Hotel tax revenue went up by 6 percent to $674,971. Northampton levies an additional 6 percent tax on top of the 5.7 percent excise tax placed on room occupancy by the state.

“Hotels can be a generator of foot traffic, visitorship and overall revenue for the city,” Masterson said.

New measure: ‘visitorship’

For the first time, the report attempts to capture attendance figures for Northampton’s downtown destinations. Comprised of both one-time and return visits, the data was gathered through direct reports from venues and from “conservative estimates,” according to the report. 

The attendance grand total was 1.6 million in 2017. A given visitor could live in the city and attend more than one event and thus be counted more than once.
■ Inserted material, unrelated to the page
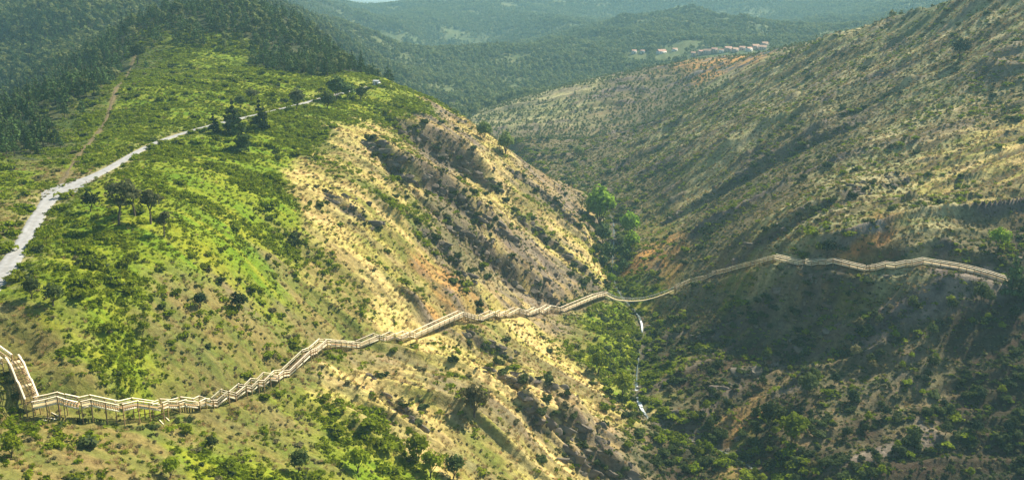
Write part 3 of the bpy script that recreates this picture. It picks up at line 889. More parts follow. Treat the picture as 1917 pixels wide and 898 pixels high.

“These numbers can give us a good idea of who comes here and what they do,” Masterson said. 

The street’s view

Downtown store owners contacted by the Gazette agreed that Northampton continues to be a good place to run a business. Some said that the amount of support they receive from the community continues to be a large part of their success.

“The community does come out and support downtown, although we would always like more because that is how we stay in business,” said Gary Tateosian, owner of Synergy on Main Street. “When it all boils down I think economically it’s pretty solid here.”

“We’ve been pretty consistent and growing,” said Kristen Kelly, owner of Ode on Main Street. “I’ve been pretty happy with business here.”

Store owners did note vacancies downtown. Retail is an increasingly difficult industry with plenty of hurdles and pressures, such as internet shopping.

“But retail is a tough business and there is a lot of risk. And I think property owners need to take that into account. We aren’t guaranteed sales,” Tateosian said.

Overall, city officials are positive about what the report means for downtown Northampton’s economy.

“I remain optimistic but I also know that we need to continue to work,” Narkewicz said. “These reports help us be proactive about a plan for keeping downtown Northampton economically vibrant.”